Monday, October 27, 2008

Capturing Apollo Capturing Daphne

Just saw a fabulous exhibit at the Getty Museum here in Los Angeles--portraits in marble by the 17th Century Italian sculptor, Gian Lorenzo Bernini. This bust of his lover, Costanza Bonarelli, shows Bernini's phenomenal ability to capture the casual, fleeting, lifelike moment, a kind of miraculous photograph in stone. Take a close look at Constanza's mouth. Bernini said the best moment to capture the mouth was just before or after the person spoke, when the lips were parted.
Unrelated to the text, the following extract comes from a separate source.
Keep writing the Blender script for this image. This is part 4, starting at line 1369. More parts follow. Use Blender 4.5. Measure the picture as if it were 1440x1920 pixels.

My favorite Bernini sculpture is the ‘Apollo and Daphne’ at the Villa Borghese in Rome. According to the Getty, when this masterpiece was first put on display, "there arose such a cry that all Rome concurred in seeing it as a miracle." The brilliant British author and historian Paul Johnson wrote: "No man had ever achieved such mastery over marble before, and no one, we can be sure, will ever again approach it."
The sculpture captures the climactic moment of the story of Apollo and Daphne, the famous myth of fleeting love I recounted in Night of the Furies:
Apollo was the greatest archer, the god of the silver bow. When he saw Eros struggling to string his little bow, Apollo made fun of him, and Eros took revenge. The cherub pulled out two arrows from his quiver: one that kindles love, and one that dispels it. The one that kindles was sharp and glistening with a gold point; the one that dispels was blunt and heavy with a lead tip. From the top of Mt. Parnassus, Eros shot Apollo through the heart with the gold point. The leaden one he shot at a nymph named Daphne, the beautiful daughter of a river god.Apollo fell immediately in love with Daphne, but Daphne spurned him and fled. He chased her through the woods. She ran like the wind. The further he pursued her, the more he fell in love, but Daphne grew more fearful the closer he came. As Apollo was about to overtake her, she cried out to her father for help, and the river god used his magic. A numbness seized Daphne’s limbs, bark closed over her body, her hair turned into leaves, her arms into branches, her feet into penetrating roots.
She had turned into a laurel tree. Only her beauty remained.
The laurel became the tree of Apollo, from which came the laurel wreath of victory and achievement. A crown well deserved by Bernini.